**WHAT THE EXERCISE ASKS**
Beginning at the first line of the data, print each line exactly, stopping after the line that contains "camo.matrix_world = CAM_M".
** Start of DATA LINES **
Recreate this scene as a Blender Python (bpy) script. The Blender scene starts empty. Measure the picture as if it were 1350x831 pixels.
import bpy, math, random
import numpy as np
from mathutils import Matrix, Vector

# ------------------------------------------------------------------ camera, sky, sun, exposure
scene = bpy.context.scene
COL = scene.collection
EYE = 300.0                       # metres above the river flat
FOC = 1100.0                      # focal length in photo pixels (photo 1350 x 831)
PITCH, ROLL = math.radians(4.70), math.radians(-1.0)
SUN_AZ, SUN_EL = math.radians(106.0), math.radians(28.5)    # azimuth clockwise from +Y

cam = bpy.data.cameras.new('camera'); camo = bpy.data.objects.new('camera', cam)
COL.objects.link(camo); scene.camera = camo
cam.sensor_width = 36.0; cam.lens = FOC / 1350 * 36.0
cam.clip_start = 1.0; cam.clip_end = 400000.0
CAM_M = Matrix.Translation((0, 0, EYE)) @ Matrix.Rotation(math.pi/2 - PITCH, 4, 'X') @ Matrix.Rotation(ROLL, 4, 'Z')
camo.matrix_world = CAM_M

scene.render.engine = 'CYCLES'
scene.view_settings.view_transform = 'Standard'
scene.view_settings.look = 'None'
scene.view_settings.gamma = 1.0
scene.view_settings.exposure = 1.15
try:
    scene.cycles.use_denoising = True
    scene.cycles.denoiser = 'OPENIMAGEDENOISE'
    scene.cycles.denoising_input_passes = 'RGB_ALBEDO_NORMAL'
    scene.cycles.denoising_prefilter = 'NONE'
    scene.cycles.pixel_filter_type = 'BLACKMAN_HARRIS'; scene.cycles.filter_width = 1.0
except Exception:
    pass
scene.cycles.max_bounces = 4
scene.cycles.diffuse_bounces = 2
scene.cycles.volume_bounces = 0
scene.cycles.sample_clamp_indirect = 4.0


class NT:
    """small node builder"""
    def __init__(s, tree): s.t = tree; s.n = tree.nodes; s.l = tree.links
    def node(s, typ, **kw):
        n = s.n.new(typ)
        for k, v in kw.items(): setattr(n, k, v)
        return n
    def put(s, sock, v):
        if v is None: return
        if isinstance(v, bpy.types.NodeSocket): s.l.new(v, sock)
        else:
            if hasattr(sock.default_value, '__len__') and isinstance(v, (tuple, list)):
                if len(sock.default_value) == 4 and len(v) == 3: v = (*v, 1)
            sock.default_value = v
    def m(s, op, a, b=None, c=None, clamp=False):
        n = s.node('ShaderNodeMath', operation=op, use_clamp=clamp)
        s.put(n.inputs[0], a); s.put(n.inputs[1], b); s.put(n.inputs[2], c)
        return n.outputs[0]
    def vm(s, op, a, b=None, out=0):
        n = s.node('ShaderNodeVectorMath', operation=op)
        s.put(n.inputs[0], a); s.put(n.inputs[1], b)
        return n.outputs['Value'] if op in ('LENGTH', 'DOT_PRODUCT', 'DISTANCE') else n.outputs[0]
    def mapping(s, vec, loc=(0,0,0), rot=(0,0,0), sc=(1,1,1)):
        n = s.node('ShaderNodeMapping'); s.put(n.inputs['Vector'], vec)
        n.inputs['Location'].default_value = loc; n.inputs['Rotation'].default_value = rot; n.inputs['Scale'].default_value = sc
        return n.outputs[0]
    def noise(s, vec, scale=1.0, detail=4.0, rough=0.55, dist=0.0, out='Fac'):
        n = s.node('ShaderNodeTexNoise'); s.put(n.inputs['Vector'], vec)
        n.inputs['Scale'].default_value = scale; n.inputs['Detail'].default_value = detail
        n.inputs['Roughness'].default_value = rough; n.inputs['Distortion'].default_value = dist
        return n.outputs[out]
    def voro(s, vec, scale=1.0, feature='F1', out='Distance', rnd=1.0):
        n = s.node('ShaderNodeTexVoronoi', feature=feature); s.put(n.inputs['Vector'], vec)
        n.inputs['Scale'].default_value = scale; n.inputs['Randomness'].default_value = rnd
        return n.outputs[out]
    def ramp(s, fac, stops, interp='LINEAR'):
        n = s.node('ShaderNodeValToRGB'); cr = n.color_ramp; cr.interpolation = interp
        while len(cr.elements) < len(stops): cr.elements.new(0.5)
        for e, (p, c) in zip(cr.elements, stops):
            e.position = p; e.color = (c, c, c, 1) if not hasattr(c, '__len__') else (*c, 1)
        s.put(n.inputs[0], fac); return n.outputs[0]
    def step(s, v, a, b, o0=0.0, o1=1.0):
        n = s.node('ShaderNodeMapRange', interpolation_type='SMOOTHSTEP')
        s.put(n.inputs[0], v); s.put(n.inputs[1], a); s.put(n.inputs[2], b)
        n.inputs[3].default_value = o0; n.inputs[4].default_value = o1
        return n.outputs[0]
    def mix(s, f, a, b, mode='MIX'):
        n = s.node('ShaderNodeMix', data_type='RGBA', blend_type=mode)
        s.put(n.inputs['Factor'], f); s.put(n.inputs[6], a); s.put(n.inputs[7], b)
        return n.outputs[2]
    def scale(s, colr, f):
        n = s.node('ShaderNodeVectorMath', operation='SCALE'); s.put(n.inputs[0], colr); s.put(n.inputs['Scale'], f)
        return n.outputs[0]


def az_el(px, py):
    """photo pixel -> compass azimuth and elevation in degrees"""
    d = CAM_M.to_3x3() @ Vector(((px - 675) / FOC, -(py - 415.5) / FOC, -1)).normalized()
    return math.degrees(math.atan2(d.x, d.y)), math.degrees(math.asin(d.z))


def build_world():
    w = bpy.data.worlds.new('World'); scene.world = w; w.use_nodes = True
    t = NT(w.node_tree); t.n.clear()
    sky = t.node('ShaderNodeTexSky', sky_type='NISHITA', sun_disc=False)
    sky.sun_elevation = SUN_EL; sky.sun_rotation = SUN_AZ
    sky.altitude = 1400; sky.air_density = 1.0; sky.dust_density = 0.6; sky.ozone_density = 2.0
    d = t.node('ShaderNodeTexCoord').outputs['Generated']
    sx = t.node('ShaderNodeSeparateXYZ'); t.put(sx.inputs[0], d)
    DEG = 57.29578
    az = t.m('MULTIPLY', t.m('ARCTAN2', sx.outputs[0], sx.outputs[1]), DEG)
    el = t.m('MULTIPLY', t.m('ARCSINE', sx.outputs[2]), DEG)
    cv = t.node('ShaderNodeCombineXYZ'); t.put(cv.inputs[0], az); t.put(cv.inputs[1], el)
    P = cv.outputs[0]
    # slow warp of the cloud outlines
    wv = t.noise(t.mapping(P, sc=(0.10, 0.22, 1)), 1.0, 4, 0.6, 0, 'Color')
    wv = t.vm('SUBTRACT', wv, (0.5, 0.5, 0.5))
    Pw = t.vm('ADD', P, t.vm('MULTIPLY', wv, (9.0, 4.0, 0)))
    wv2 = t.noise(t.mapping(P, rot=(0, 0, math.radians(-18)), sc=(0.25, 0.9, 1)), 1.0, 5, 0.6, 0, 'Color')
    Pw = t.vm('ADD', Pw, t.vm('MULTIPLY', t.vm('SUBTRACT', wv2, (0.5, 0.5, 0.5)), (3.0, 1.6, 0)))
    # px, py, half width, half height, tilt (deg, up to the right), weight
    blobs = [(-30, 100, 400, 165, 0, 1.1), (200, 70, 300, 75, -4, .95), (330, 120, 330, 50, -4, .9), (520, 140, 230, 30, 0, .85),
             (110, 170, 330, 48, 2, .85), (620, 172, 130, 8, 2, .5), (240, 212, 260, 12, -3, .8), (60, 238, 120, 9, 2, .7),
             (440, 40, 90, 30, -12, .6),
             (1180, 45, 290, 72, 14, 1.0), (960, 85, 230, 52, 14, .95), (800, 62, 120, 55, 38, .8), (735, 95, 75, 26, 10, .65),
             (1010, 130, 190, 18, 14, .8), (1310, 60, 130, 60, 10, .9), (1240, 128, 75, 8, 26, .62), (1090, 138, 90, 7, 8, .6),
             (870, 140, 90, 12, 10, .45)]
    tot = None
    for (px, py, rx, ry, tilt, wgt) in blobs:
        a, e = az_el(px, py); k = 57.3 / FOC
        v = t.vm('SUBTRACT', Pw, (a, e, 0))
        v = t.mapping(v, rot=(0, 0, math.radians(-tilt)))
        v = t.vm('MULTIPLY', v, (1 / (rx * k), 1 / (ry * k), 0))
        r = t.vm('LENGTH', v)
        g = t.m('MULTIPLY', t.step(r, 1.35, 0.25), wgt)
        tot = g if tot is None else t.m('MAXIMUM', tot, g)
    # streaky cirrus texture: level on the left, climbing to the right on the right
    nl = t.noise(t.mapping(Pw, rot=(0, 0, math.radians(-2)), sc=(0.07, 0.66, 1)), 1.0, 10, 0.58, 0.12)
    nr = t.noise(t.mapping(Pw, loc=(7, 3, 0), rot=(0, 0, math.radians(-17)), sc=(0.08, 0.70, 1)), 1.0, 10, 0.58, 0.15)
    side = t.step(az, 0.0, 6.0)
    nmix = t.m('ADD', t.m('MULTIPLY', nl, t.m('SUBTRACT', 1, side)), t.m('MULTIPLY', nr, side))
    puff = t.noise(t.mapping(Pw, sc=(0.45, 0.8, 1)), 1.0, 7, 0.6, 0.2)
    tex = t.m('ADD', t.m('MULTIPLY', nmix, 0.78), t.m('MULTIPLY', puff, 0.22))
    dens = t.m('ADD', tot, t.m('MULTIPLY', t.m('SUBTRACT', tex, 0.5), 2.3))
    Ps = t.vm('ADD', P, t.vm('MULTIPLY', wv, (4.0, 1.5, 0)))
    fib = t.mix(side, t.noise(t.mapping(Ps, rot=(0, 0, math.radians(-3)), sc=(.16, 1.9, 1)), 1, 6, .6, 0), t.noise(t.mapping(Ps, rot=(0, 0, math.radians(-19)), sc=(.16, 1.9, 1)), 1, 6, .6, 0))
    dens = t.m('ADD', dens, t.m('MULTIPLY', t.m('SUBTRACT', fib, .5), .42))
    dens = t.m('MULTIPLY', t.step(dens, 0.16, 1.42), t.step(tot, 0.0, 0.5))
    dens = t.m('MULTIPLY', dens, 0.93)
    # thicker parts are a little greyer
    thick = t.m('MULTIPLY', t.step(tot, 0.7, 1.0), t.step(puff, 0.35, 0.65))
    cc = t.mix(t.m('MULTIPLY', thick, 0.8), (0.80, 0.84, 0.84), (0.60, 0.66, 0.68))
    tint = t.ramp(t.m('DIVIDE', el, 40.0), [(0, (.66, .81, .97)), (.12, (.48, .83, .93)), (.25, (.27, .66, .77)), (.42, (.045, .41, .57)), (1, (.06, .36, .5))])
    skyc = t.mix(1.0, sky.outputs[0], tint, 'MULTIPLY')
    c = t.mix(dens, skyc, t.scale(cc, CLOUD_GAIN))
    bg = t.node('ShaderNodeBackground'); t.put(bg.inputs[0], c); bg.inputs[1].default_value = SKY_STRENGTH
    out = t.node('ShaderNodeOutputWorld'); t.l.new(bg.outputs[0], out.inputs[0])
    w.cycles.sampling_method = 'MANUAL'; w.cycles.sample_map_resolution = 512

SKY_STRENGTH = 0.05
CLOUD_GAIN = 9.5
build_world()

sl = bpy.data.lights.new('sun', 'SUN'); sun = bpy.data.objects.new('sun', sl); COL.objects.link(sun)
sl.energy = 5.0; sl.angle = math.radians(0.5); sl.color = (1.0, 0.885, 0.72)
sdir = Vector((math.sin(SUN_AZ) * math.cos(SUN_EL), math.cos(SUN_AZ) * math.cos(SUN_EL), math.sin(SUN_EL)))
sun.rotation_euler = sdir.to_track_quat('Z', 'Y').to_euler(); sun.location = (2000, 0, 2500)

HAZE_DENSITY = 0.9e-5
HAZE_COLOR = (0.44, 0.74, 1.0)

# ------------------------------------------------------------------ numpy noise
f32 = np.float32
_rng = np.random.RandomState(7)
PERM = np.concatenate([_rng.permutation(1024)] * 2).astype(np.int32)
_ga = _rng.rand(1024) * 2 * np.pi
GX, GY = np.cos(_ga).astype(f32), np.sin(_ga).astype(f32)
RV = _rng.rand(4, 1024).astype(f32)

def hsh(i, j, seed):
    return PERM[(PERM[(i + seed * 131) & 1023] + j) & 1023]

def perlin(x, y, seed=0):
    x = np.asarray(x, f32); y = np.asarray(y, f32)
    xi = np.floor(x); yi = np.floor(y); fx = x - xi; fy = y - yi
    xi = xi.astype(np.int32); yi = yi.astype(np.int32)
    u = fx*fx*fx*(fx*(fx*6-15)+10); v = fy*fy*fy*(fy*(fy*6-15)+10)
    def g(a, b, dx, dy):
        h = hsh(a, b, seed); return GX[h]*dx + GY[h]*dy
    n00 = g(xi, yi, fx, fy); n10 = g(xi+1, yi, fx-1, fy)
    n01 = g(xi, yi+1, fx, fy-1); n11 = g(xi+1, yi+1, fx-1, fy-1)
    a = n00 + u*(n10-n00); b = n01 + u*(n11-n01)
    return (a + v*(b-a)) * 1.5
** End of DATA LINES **
**TASK RESPONSE**
Recreate this scene as a Blender Python (bpy) script. The Blender scene starts empty. Measure the picture as if it were 1350x831 pixels.
import bpy, math, random
import numpy as np
from mathutils import Matrix, Vector

# ------------------------------------------------------------------ camera, sky, sun, exposure
scene = bpy.context.scene
COL = scene.collection
EYE = 300.0                       # metres above the river flat
FOC = 1100.0                      # focal length in photo pixels (photo 1350 x 831)
PITCH, ROLL = math.radians(4.70), math.radians(-1.0)
SUN_AZ, SUN_EL = math.radians(106.0), math.radians(28.5)    # azimuth clockwise from +Y

cam = bpy.data.cameras.new('camera'); camo = bpy.data.objects.new('camera', cam)
COL.objects.link(camo); scene.camera = camo
cam.sensor_width = 36.0; cam.lens = FOC / 1350 * 36.0
cam.clip_start = 1.0; cam.clip_end = 400000.0
CAM_M = Matrix.Translation((0, 0, EYE)) @ Matrix.Rotation(math.pi/2 - PITCH, 4, 'X') @ Matrix.Rotation(ROLL, 4, 'Z')
camo.matrix_world = CAM_M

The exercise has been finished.